Perhaps even more important for future Catholic culture than the halfway house of the ethnic Church was the establishment of parochial education. The beginning of the parochial system is customarily dated from the opening of a school for poor children in 1810 by Sister Elizabeth Seton at St. Joseph's Parish in Emmitsburg, Maryland. She employed the Sisters of Charity, of whom she was the American founder, to staff the school, and she operated it with free materials and without tuition for the children of the area. The basic formula of an elementary school attached to every church was seized upon by the most ambitious bishops as the best chance for the survival of Catholicism in Protestant America. In 1884 the Council of Baltimore adopted it as the official task of all dioceses. Thus, unlike in Europe, where universal education was yet to be established as a national norm, and where state funds and long-established endowments supported both churches and schools, American Catholic communities faced a double burden of creating a network of schools and churches sufficient to serve the waves of immigrants flooding in from abroad. The sheer poverty of some Catholic communities, like that of Boston, doomed the effort to failure in these first decades. Elsewhere, especially in German-settled cities where the desire for foreign-language teaching lent an additional impetus for local support, and in dioceses of aggressive bishops who successfully solicited funds and teaching orders from Europe, a rough approximation of the goal was attained before the Civil War.[14] Despite the universal emphasis of the parochial-school drive for a free education for every Catholic child, such a massive and relentless fund-raising effort imposed its class mark on Catholic education because it firmly anchored the parochial system to the parents of children of the working class and middle class, the very members of each urban parish who were making their way most successfully.
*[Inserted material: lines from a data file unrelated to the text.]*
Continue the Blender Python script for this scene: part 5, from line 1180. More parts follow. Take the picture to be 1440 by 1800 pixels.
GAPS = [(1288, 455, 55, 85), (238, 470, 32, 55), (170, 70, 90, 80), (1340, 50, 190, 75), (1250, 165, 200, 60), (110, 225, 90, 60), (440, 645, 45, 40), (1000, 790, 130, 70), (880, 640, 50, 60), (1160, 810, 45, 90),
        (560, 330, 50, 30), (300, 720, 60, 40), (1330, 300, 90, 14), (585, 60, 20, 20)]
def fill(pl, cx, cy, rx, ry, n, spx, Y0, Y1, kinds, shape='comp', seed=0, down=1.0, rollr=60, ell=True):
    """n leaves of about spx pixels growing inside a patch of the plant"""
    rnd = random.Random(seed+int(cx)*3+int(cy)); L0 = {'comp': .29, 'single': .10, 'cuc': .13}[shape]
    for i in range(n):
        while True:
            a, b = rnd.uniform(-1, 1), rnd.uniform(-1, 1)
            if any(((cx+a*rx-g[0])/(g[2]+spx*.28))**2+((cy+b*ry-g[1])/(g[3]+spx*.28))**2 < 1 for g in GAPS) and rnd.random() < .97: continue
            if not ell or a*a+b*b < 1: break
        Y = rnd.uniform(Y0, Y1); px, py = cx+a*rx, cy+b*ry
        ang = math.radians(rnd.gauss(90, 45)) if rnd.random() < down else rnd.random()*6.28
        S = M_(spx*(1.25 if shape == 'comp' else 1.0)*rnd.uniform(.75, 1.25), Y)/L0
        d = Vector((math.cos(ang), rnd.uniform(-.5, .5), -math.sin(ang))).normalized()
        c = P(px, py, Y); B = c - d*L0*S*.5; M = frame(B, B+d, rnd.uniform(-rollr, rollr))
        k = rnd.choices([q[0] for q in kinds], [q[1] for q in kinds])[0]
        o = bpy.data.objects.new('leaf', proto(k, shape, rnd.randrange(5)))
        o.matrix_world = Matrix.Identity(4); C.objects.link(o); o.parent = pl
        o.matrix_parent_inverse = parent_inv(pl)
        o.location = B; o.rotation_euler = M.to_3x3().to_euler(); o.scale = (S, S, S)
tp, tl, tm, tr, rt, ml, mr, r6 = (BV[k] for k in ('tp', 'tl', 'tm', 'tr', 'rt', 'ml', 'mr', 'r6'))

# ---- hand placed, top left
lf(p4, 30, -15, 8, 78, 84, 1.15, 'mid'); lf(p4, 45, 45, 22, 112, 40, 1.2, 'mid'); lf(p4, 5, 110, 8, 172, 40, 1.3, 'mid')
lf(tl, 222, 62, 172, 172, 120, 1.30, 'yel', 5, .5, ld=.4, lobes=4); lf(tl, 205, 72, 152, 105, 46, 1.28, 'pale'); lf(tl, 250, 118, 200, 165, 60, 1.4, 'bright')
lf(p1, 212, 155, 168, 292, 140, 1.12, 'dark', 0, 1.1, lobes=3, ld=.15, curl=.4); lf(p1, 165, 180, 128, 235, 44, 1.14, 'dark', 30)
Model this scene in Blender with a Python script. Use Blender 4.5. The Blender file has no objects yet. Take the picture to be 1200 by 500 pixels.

The building of the parochial system, begun on a large scale to meet the needs of the immigrants' children in the 1840s, had two consequences for American urban culture. First, it began the secularization of the public schools, dominated until that time by Protestants; second, it helped to build a characteristically American style of Catholic culture.
During the forties, Bishop John Hughes of New York and Bishop Francis Kenrick of Philadelphia pressed for the abolition of Protestant teaching in the public schools and for municipal or state aid to parochial schools. An explosion of antiforeign, anti-Catholic prejudice, resentment, and rioting greeted these demands. In every state where Catholics sought funds in the mid-nineteenth century they were refused. Not only did this outcry tend to draw German, Irish, and American Catholics together, but the gigantic effort required to build and to maintain thousands of schools committed each parish to an enduring social task: the education of children. The goal of literacy, both Catholic and secular, for any child who presented himself at the school door meant that the Catholic Church was as securely tied to the task of Americanization through education as were the contemporary public schools. Moreover, because the building and financing of its schools rested with the families of the parish, the values of the Church itself became tied to the hopes and values of child rearing which its neighborhood supporters possessed.[15]